The main street has lovely old buildings and is famous for being crooked and for the bushranger Ben Hall and his gang holding up the town and partying in the pub for three days.


In the hall we came across some markets where there were some very clever people.  Maybe some bits and bobs came away with us.


The town really embraces the balloon festival, with children's art festooning some of the shop windows.



Eventually, we headed back towards camp, through this park.  We've often driven past, but never been in the park before, with its lovely palm trees.  For a small town, they have two great parks.

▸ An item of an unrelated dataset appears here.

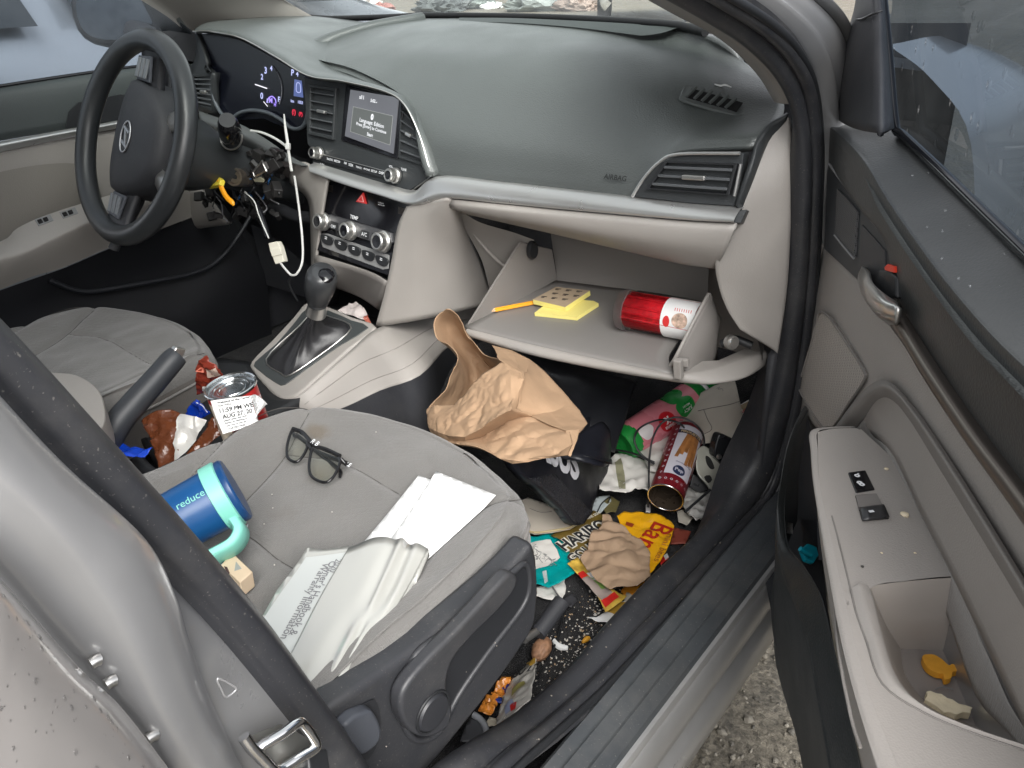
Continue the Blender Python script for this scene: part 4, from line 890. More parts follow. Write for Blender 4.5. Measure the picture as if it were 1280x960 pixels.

The reason we were heading back is that the balloons were due to have an afternoon flight.  It was a tad breezy, so some opted not to fly.  It is quite a job rolling them out and untying them prior to inflation.


Then they wait for the OK to start proceedings.  The red flag means not yet.  As it was breezy, they were wondering if it would be followed by a black flag, which means that the proceedings are cancelled.


However, it was followed by a yellow flag which means start in five minutes.


And now it was all systems go.


And we huff and we puff.....


And keep huffing and puffing...


Nearly there...


And we have lift off....



And we're away.

The team on this balloon seemed to be speaking French, and having watched this take off, I decided it was my favourite for the weekend.


Meanwhile the oval was full of balloons getting ready to take off.


And they're on their way and it was all over from our perspective.  Several people will chase them, but we went back to camp.


The day ended with a lovely sunset.


After dinner, we joined our friendly neighbours around a fire.  What a wonderful way to end a fun day.